Tales medidas provocaron, además, una honda recesión económica que se extendió durante dos años: entre 2013 y 2014, el PIB se desplomó un 7,5% y la tasa de paro pasó del 11,8% al 16,1%. Es decir, la digestión de un agujero bancario equivalente al 60% del PIB no fue en absoluto sencilla, pero finalmente ha concluido: en junio de 2015 se levantaron todos los controles de capitales y este mes de marzo —tres años después del estallido de la crisis— la Troika ha anunciado la inminente conclusión del rescate. Chipre ya comenzó a crecer muy ligeramente en 2015 y su tasa de desempleo empieza a declinar. A su vez, para 2016 se prevé que el país alcance por primera vez durante la crisis un superávit presupuestario y que su deuda pública deje de aumentar y caiga por debajo del 100% del PIB. Es decir, los datos parecen acreditar que, en efecto, la isla está económica y financieramente estabilizada.
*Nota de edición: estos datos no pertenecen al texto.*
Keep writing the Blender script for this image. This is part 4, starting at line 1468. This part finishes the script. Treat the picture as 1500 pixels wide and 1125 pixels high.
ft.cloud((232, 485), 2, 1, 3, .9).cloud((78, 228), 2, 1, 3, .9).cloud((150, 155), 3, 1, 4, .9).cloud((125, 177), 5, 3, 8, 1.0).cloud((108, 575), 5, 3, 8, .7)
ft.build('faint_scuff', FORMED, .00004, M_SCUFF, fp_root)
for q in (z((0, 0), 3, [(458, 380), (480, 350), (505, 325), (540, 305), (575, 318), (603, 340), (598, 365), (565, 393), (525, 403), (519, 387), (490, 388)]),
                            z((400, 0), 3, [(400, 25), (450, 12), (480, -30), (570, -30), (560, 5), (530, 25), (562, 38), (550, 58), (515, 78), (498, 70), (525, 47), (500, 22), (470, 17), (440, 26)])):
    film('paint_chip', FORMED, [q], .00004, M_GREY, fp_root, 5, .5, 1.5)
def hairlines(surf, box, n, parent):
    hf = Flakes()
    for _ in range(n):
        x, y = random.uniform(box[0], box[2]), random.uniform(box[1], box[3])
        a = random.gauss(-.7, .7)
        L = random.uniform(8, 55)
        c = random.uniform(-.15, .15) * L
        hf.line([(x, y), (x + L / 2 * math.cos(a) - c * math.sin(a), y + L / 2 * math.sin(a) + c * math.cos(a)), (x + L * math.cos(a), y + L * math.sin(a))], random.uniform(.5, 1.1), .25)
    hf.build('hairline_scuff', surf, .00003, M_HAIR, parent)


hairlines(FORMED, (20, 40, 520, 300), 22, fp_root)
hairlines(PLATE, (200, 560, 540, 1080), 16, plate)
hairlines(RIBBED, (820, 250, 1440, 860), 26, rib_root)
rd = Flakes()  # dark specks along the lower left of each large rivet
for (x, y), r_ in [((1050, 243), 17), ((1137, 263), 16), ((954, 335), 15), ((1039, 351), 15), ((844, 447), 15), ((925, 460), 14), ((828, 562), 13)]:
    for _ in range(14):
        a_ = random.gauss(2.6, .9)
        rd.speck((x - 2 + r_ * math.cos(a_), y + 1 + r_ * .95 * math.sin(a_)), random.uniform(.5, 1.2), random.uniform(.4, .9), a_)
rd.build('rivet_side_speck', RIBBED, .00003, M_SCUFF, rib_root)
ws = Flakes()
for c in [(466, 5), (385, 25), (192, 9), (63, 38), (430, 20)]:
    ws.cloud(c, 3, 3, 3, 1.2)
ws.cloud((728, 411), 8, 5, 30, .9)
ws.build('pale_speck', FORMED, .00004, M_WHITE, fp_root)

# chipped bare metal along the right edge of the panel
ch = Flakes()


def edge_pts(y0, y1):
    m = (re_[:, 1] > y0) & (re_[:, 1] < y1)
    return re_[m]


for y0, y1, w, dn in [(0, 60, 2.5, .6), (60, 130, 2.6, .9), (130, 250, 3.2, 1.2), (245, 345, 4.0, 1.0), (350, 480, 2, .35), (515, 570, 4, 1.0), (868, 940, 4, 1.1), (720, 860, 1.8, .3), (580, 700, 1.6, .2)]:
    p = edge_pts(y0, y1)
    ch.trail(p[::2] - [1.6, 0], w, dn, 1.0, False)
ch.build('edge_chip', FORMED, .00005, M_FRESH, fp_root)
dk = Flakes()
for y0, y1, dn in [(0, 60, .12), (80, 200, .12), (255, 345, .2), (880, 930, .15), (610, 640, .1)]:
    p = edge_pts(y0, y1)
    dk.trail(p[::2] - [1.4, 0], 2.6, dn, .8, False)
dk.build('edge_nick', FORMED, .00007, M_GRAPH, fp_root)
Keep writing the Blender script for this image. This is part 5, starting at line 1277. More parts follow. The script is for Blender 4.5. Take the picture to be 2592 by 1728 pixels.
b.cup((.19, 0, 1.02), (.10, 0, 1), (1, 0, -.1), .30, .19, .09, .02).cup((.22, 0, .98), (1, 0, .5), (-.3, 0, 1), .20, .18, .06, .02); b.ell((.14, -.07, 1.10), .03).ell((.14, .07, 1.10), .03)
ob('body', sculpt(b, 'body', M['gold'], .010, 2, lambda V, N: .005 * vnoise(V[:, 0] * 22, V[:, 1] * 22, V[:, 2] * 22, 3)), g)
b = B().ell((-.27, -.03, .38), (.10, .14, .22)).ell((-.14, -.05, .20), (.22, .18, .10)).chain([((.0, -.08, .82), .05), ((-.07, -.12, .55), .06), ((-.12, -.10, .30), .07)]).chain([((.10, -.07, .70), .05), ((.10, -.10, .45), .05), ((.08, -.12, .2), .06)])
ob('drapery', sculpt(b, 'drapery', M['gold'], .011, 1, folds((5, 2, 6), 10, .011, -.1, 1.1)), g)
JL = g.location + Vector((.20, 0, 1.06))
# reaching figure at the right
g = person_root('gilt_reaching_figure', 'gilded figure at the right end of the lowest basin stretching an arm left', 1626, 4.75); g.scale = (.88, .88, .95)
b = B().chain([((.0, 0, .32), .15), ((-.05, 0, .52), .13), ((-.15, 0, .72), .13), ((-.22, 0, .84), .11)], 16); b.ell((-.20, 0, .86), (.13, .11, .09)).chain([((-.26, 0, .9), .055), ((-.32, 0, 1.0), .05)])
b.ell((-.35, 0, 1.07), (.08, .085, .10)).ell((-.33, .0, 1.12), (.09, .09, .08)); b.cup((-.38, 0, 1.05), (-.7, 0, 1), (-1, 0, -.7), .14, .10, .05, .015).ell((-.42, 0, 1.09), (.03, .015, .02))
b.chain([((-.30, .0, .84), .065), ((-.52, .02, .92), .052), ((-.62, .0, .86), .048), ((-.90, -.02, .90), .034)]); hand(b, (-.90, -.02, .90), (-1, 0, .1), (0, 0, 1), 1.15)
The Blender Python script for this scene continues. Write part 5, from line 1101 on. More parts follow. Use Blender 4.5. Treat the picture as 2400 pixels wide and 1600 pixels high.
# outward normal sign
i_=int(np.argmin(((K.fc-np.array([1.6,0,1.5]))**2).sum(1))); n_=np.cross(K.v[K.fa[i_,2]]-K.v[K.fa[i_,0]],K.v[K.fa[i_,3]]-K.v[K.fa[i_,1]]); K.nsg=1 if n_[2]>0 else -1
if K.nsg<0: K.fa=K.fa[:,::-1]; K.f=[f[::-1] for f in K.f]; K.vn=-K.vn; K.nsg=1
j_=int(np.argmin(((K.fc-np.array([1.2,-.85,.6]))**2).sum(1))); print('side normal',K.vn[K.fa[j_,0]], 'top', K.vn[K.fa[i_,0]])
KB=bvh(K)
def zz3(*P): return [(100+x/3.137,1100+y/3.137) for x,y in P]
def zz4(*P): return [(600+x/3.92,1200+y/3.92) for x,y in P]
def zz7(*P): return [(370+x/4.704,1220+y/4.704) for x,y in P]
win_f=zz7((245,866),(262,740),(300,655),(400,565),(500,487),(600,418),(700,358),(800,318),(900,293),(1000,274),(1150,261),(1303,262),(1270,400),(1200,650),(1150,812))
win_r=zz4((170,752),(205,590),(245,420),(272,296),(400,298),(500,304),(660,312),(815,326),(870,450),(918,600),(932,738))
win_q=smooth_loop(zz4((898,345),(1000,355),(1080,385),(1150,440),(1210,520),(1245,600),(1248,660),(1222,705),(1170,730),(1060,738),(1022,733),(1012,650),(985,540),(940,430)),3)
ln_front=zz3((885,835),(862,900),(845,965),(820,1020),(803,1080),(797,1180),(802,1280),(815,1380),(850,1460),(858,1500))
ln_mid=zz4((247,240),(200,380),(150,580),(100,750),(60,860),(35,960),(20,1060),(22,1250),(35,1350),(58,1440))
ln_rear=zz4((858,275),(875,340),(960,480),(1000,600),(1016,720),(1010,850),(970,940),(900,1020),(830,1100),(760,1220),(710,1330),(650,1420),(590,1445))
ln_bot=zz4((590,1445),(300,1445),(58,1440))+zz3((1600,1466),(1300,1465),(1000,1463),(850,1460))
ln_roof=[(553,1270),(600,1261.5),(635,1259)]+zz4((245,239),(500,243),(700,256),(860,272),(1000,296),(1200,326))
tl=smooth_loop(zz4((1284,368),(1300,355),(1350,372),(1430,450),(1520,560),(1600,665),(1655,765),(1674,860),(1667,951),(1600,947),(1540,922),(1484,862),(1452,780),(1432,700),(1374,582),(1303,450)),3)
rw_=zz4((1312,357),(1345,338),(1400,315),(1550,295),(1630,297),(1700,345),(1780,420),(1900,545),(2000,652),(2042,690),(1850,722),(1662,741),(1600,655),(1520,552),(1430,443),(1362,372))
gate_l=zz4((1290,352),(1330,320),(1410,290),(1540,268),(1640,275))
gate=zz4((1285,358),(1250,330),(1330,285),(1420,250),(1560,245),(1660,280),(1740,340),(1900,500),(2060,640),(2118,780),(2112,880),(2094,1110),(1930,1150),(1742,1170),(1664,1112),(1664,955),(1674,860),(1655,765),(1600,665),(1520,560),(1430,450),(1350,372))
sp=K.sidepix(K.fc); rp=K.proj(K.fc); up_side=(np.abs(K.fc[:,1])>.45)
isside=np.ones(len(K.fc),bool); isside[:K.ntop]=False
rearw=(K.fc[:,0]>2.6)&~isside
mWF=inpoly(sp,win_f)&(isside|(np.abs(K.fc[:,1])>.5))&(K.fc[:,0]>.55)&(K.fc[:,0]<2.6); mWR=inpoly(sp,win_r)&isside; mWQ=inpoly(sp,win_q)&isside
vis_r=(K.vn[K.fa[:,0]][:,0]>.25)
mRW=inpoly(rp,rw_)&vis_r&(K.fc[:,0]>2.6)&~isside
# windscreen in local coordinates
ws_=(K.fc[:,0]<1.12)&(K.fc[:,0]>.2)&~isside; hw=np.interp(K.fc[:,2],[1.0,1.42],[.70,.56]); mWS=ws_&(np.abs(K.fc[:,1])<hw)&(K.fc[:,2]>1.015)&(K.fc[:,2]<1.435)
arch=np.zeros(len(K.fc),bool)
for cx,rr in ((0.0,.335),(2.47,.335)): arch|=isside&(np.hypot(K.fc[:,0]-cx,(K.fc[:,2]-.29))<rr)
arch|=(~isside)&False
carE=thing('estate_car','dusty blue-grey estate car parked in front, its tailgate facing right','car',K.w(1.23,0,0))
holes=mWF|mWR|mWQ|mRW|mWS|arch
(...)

En definitiva, si algo nos demuestra la experiencia de Chipre es que el rescate estatal de la banca no era imprescindible. Tampoco en España. Es cierto que la isla ha pasado por enormes dificultades económicas, pero no perdamos de vista que su agujero bancario equivalía al 60% del PIB: el de España ha representado menos del 6%, es decir, diez veces menos. O dicho de otro modo, tal como defendimos algunos, el bail-in (la asignación de pérdidas a los acreedores de las cajas como alternativa a su socialización entre los contribuyentes) era la opción que debió haber seguido nuestro país: pero, en cambio, se optó por parasitar a todos los contribuyentes españoles para salvar la papeleta de la desastrosa gestión de ese trasunto de banca pública que fueron las cajas de ahorro.
Este artículo fue publicado originalmente en El Economista (España) el 9 de marzo de 2016.